Dataset excerpt →
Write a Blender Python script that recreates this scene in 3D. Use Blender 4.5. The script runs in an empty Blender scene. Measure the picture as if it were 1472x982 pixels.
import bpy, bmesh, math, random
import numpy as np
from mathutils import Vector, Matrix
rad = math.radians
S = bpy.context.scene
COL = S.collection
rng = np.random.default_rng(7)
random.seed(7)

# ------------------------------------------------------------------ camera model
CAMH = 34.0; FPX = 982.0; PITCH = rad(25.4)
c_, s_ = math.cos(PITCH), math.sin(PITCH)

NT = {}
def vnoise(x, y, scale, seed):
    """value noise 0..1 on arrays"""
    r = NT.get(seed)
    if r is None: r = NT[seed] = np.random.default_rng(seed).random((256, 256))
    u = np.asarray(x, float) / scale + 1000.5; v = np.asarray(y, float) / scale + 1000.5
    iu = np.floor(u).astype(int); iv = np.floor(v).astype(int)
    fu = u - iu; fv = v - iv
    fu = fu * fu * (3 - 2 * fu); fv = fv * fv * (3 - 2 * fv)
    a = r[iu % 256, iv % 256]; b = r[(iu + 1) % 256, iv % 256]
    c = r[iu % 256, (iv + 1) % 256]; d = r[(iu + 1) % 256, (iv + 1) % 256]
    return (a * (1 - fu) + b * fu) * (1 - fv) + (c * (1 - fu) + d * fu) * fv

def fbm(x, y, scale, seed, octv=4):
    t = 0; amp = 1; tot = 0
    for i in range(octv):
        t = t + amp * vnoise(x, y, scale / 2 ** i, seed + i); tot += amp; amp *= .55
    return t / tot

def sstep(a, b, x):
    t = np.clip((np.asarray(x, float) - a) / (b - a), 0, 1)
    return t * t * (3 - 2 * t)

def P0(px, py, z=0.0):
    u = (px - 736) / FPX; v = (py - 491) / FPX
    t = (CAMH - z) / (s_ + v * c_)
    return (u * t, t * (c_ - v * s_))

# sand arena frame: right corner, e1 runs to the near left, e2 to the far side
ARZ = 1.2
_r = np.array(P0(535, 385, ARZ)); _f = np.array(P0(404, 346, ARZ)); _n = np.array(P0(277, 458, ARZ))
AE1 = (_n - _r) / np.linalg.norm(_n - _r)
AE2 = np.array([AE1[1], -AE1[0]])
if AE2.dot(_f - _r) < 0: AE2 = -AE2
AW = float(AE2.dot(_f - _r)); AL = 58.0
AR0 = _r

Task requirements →
Which lines above contain "runs"? Show each of them.

Output for this exercise →
Write a Blender Python script that recreates this scene in 3D. Use Blender 4.5. The script runs in an empty Blender scene. Measure the picture as if it were 1472x982 pixels.
# sand arena frame: right corner, e1 runs to the near left, e2 to the far side